Grumbles was appointed by Republican Gov. Larry Hogan, who angered environmentalists in the mostly Democratic state in May when he vetoed a bill that would have raised Maryland’s renewable portfolio standard to 25% by 2020. The current RPS goal is 20% by 2022.
“It’s not clear exactly what (or who) will drive the state’s position” on RGGI, The Baltimore Sun said in an editorial last week, adding that Hogan’s veto “has already cast doubt about the administration’s commitment to improving air quality and fighting climate change.”
The Sun acknowledged that tougher caps could leave Maryland ratepayers “paying more for cleaner power but still suffering downwind power plant pollution” from its PJM neighbors.
The solution? “Get more states to join RGGI and elect a president who supports the Clean Power Plan,” the Sun said.
Unanimous Vote
The New England Power Pool is in the midst of a stakeholder process intended to further align the region’s wholesale markets with states’ clean energy policy goals. The initiative could result in Tariff changes that ISO-NE would present to FERC. (See Q&A: NEPOOL Chair on Redesigning Market Rules for Low-Carbon Future.)
Changing RGGI’s caps would require a unanimous vote of the nine states, and Maryland and Delaware aren’t the only ones that could balk.
Maine Gov. Paul LePage is a climate change skeptic, and Carlisle McLean, a LePage appointee to the state Public Utilities Commission, told the Globe “the state is looking hard at this continued RGGI commitment.”
Thanks in large part to the falling price of natural gas, RGGI has exceeded its emissions goals, while electric rates have dropped. The allowance sales have raised almost $2.6 billion, which the states have invested in energy efficiency, renewable energy, bill assistance and greenhouse gas abatement.
“RGGI emissions through the first half of 2016 were the lowest they have been in the program’s history, and annual emissions have been below the RGGI cap level in each of the program’s seven years to date,” Acadia Center President Daniel Sosland said. “This shows that emissions are falling quickly and even more cost-effectively than expected and provides the foundation on which RGGI states can feel confident going forward to set more ambitious emission targets.”

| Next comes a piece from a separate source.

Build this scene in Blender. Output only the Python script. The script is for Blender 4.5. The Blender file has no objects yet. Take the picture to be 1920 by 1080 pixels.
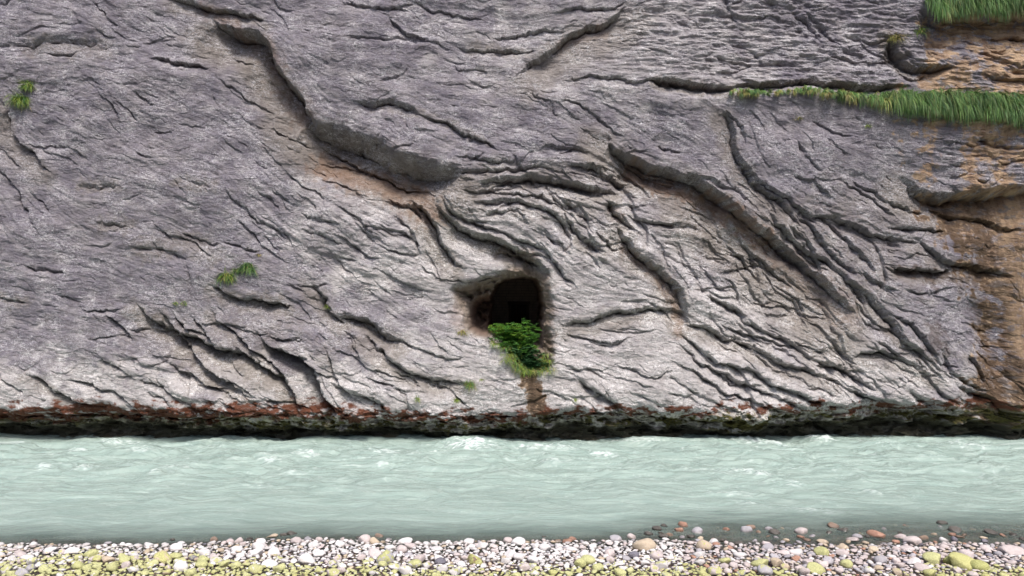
import bpy, bmesh, math, random
import numpy as np
from mathutils import Vector, Matrix

# ------------------------------------------------------------------ camera, sky, sun, exposure
SC = bpy.context.scene
COL = SC.collection
F = 1387.0            # focal length in photo pixels (1920 wide)
CAMZ = 3.5            # eye above the water, metres
D0 = 17.0             # distance of the rock face
cam_d = bpy.data.cameras.new('camera')
cam = bpy.data.objects.new('camera', cam_d); COL.objects.link(cam)
cam.location = (0, 0, CAMZ); cam.rotation_euler = (math.radians(90), 0, 0)
cam_d.sensor_width = 36.0; cam_d.lens = 36.0 * F / 1920.0
cam_d.clip_start = 0.1; cam_d.clip_end = 2000
SC.camera = cam

SUN_EL, SUN_AZ = 57.0, 163.0      # degrees; azimuth clockwise from +Y (180 = behind the camera)
w = bpy.data.worlds.new("World"); SC.world = w; w.use_nodes = True
nt = w.node_tree
bg = nt.nodes['Background']
sky = nt.nodes.new('ShaderNodeTexSky'); sky.sky_type = 'NISHITA'; sky.sun_disc = False
sky.sun_elevation = math.radians(SUN_EL); sky.sun_rotation = math.radians(SUN_AZ)
sky.air_density = 1.0; sky.dust_density = 3.0; sky.ozone_density = 1.0
nt.links.new(sky.outputs[0], bg.inputs[0]); bg.inputs[1].default_value = 0.10
sd = bpy.data.lights.new('sun', 'SUN'); sd.energy = 1.5; sd.angle = math.radians(14); sd.color = (1.0, 0.955, 0.89)
sun = bpy.data.objects.new('sun', sd); COL.objects.link(sun)
el, az = math.radians(SUN_EL), math.radians(SUN_AZ)
sdir = Vector((math.sin(az) * math.cos(el), math.cos(az) * math.cos(el), math.sin(el)))
sun.rotation_euler = sdir.to_track_quat('Z', 'Y').to_euler(); sun.location = (0, -5, 30)
SC.view_settings.view_transform = 'Standard'; SC.view_settings.look = 'None'
SC.view_settings.exposure = 1.35; SC.view_settings.gamma = 1.0
try:
    SC.view_settings.use_curve_mapping = False
    SC.cycles.max_bounces = 6; SC.cycles.transparent_max_bounces = 8
except Exception: pass

RNG = np.random.default_rng(7)
random.seed(7)

# ------------------------------------------------------------------ helpers
def px2w(px, py, d=D0):
    return ((px - 960.0) / F * d, d, CAMZ - (py - 540.0) / F * d)

def ground_hit(px, py, z=0.0):
    d = (CAMZ - z) * F / (py - 540.0)
    return (px - 960.0) / F * d, d

def hash2(ix, iy, seed):
    h = (ix.astype(np.int64) * 374761393 + iy.astype(np.int64) * 668265263 + seed * 1274126177) & 0xFFFFFFFF
    h = ((h ^ (h >> 13)) * 1274126177) & 0xFFFFFFFF
    h = (h ^ (h >> 16)) & 0xFFFFFFFF
    return h.astype(np.float64) / 4294967295.0

def perlin(x, y, seed=0):
    x0 = np.floor(x); y0 = np.floor(y); fx = x - x0; fy = y - y0
    u = fx * fx * fx * (fx * (fx * 6 - 15) + 10); v = fy * fy * fy * (fy * (fy * 6 - 15) + 10)
    def g(ix, iy, dx, dy):
        a = hash2(ix, iy, seed) * 6.2831853
        return np.cos(a) * dx + np.sin(a) * dy
    a = g(x0, y0, fx, fy); b = g(x0 + 1, y0, fx - 1, fy)
    c = g(x0, y0 + 1, fx, fy - 1); d = g(x0 + 1, y0 + 1, fx - 1, fy - 1)
    return ((a + (b - a) * u) + ((c + (d - c) * u) - (a + (b - a) * u)) * v) * 1.5

def fbm(x, y, seed=0, octaves=4, gain=0.5):
    s = 0; a = 1.0
    for o in range(octaves):
        s = s + a * perlin(x * 2 ** o + 17.3 * o, y * 2 ** o - 9.1 * o, seed + 31 * o); a *= gain
    return s

def sstep(a, b, x):
    t = np.clip((x - a) / (b - a), 0, 1); return t * t * (3 - 2 * t)

def mesh_np(name, verts, quads, smooth=True, tris=None):
    me = bpy.data.meshes.new(name)
    verts = np.asarray(verts, np.float32).reshape(-1, 3)
    me.vertices.add(len(verts)); me.vertices.foreach_set('co', verts.ravel())
    q = np.asarray(quads, np.int32) if quads is not None and len(quads) else np.zeros((0, 4), np.int32)
    t = np.asarray(tris, np.int32) if tris is not None and len(tris) else np.zeros((0, 3), np.int32)
    loops = np.concatenate([q.ravel(), t.ravel()])
    me.loops.add(len(loops)); me.loops.foreach_set('vertex_index', loops)
    n = len(q) + len(t); me.polygons.add(n)
    start = np.concatenate([np.arange(len(q)) * 4, len(q) * 4 + np.arange(len(t)) * 3]).astype(np.int32)
    me.polygons.foreach_set('loop_start', start)
    me.polygons.foreach_set('use_smooth', np.full(n, smooth, bool))
    me.update(calc_edges=True)
    return me

def fattr(me, name, arr):
    a = me.attributes.new(name, 'FLOAT', 'POINT'); a.data.foreach_set('value', np.asarray(arr, np.float32).ravel())

def cattr(me, name, arr):
    a = me.attributes.new(name, 'FLOAT_COLOR', 'POINT')
    arr = np.asarray(arr, np.float32).reshape(-1, 3)
    a.data.foreach_set('color', np.concatenate([arr, np.ones((len(arr), 1), np.float32)], 1).ravel())

def link(name, me, mat=None, parent=None):
    o = bpy.data.objects.new(name, me); COL.objects.link(o)
    if mat is not None and not me.materials: me.materials.append(mat)
    if parent is not None: o.parent = parent
    return o

def empty(name, loc):
    o = bpy.data.objects.new(name, None); COL.objects.link(o); o.location = loc; o.empty_display_size = 0.1
    return o

def tag(o, label=None, cat=None, group=None, kind=None):
    if label: o['label'] = label
    if cat: o['category'] = cat
    if group: o['group'] = group
    if kind: o['kind'] = kind
    return o

class NB:
    """small node builder"""
    def __init__(s, name):
        s.m = bpy.data.materials.new(name); s.m.use_nodes = True
        s.t = s.m.node_tree; s.p = s.t.nodes['Principled BSDF']; s.out = s.t.nodes['Material Output']
    def n(s, typ, **kw):
        x = s.t.nodes.new(typ)
        for k, v in kw.items(): setattr(x, k, v)
        return x
    def l(s, a, b): s.t.links.new(a, b)
    def coord(s): 
        return s.n('ShaderNodeTexCoord').outputs['Object']
    def mapping(s, vec, sc=(1, 1, 1), rot=(0, 0, 0)):
        m = s.n('ShaderNodeMapping'); m.inputs['Scale'].default_value = sc; m.inputs['Rotation'].default_value = rot
        s.l(vec, m.inputs['Vector']); return m.outputs[0]
    def noise(s, vec, scale, detail=4, rough=0.5, dist=0.0, out='Fac'):
        x = s.n('ShaderNodeTexNoise'); x.inputs['Scale'].default_value = scale; x.inputs['Detail'].default_value = detail
        x.inputs['Roughness'].default_value = rough; x.inputs['Distortion'].default_value = dist
        s.l(vec, x.inputs['Vector']); return x.outputs[out]
    def ramp(s, fac, stops):
        r = s.n('ShaderNodeValToRGB'); e = r.color_ramp.elements
        while len(e) < len(stops): e.new(0.5)
        for k, (p, c) in enumerate(stops):
            e[k].position = p; e[k].color = (c[0], c[1], c[2], 1) if isinstance(c, (tuple, list)) else (c, c, c, 1)
        s.l(fac, r.inputs['Fac']); return r.outputs['Color']
    def attr(s, name, out='Fac'):
        a = s.n('ShaderNodeAttribute'); a.attribute_name = name; return a.outputs[out]
    def mix(s, f, a, b, blend='MIX'):
        x = s.n('ShaderNodeMix', data_type='RGBA', blend_type=blend)
        for sock, v in ((x.inputs[0], f), (x.inputs[6], a), (x.inputs[7], b)):
            if isinstance(v, (int, float)): sock.default_value = v if sock == x.inputs[0] else (v, v, v, 1)
            elif isinstance(v, (tuple, list)): sock.default_value = (v[0], v[1], v[2], 1)
            else: s.l(v, sock)
        return x.outputs[2]
    def math(s, op, a, b=0.0, c=None):
        x = s.n('ShaderNodeMath', operation=op)
        for k, v in enumerate((a, b) if c is None else (a, b, c)):
            if isinstance(v, (int, float)): x.inputs[k].default_value = v
            else: s.l(v, x.inputs[k])
        return x.outputs[0]
    def bump(s, h, strength=0.5, dist=0.02, normal=None):
        b = s.n('ShaderNodeBump'); b.inputs['Strength'].default_value = strength; b.inputs['Distance'].default_value = dist
        s.l(h, b.inputs['Height'])
        if normal is not None: s.l(normal, b.inputs['Normal'])
        return b.outputs[0]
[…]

Acadia said low trading volume and stable prices could be “an inflection point” as the market awaits the results of the program review now underway.
‘Oversupplied’ Market
“An oversupplied market and low RGGI prices limited the program’s impact in its early years,” said Jordan Stutt, a policy analyst with Acadia. “Failing to strengthen RGGI through the program review could result in similarly low prices, depriving the region of funding for clean energy programs and sending inadequate market signals to clean up the region’s power sector.”
RGGI’s caps aren’t the only driver of its auction prices, which also have been buffeted by speculation over the fate of EPA’s Clean Power Plan.
From the first auction following the release of the draft CPP in June 2014 to Auction 30 in December 2015, RGGI allowance prices increased 49%. In the first auction after the Supreme Court’s stay of the CPP in February, prices dropped 30%.
“These dramatic swings in prices occurred in the absence of material changes in RGGI policy or the region’s fundamental energy market trends,” Acadia noted.
Katie Dykes, deputy commissioner for energy at the Connecticut Department of Energy and Environmental Protection and chair of the RGGI board of directors, declined to discuss specific proposals from her state.
“RGGI’s flexibility and adaptability have enabled the program to be successful across a diverse region. The program review process is based on consensus, and Connecticut is committed to reaching an outcome that works for all nine RGGI states’ unique goals and priorities,” she said in a statement.
Patrick Woodcock, director of LePage’s Energy Office, also emphasized consensus building and said it’s too soon to discuss how the review might influence other states’ participation. “We’re exploring program review changes and doing economic modeling to determine how these will impact the market,” he said.